* JOB *
How does the data below read from its first line through the line containing "W1200, H900 = 1200.0, 900.0"? Print those lines exactly.

╭─ MATERIAL PROVIDED

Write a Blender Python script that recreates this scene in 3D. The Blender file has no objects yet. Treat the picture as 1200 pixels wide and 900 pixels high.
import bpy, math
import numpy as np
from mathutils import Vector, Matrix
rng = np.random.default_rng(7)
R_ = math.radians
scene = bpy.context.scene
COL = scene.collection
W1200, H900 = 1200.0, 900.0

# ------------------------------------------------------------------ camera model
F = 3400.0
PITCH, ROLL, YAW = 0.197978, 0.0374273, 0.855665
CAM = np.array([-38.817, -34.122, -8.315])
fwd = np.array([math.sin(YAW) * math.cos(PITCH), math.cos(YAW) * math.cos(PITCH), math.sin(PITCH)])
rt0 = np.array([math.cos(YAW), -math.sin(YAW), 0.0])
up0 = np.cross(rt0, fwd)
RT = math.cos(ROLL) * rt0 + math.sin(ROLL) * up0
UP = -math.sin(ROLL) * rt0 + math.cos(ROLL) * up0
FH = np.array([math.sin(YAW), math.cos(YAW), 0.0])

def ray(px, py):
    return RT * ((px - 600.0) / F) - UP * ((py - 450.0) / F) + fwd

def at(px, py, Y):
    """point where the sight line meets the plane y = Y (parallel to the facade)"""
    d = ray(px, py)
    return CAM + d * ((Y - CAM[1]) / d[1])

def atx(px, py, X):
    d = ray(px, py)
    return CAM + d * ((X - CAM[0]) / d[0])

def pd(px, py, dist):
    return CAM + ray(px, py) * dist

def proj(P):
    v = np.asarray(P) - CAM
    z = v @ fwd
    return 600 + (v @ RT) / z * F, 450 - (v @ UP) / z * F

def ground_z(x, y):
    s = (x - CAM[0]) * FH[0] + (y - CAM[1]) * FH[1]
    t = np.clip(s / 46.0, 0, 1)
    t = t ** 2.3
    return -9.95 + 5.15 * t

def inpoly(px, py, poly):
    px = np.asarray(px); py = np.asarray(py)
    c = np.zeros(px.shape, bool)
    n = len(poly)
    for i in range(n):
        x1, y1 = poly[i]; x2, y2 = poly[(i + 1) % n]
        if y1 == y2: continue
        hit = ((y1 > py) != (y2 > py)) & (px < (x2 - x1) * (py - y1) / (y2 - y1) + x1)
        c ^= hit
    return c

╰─

* PROBLEM SOLUTION *
Write a Blender Python script that recreates this scene in 3D. The Blender file has no objects yet. Treat the picture as 1200 pixels wide and 900 pixels high.
import bpy, math
import numpy as np
from mathutils import Vector, Matrix
rng = np.random.default_rng(7)
R_ = math.radians
scene = bpy.context.scene
COL = scene.collection
W1200, H900 = 1200.0, 900.0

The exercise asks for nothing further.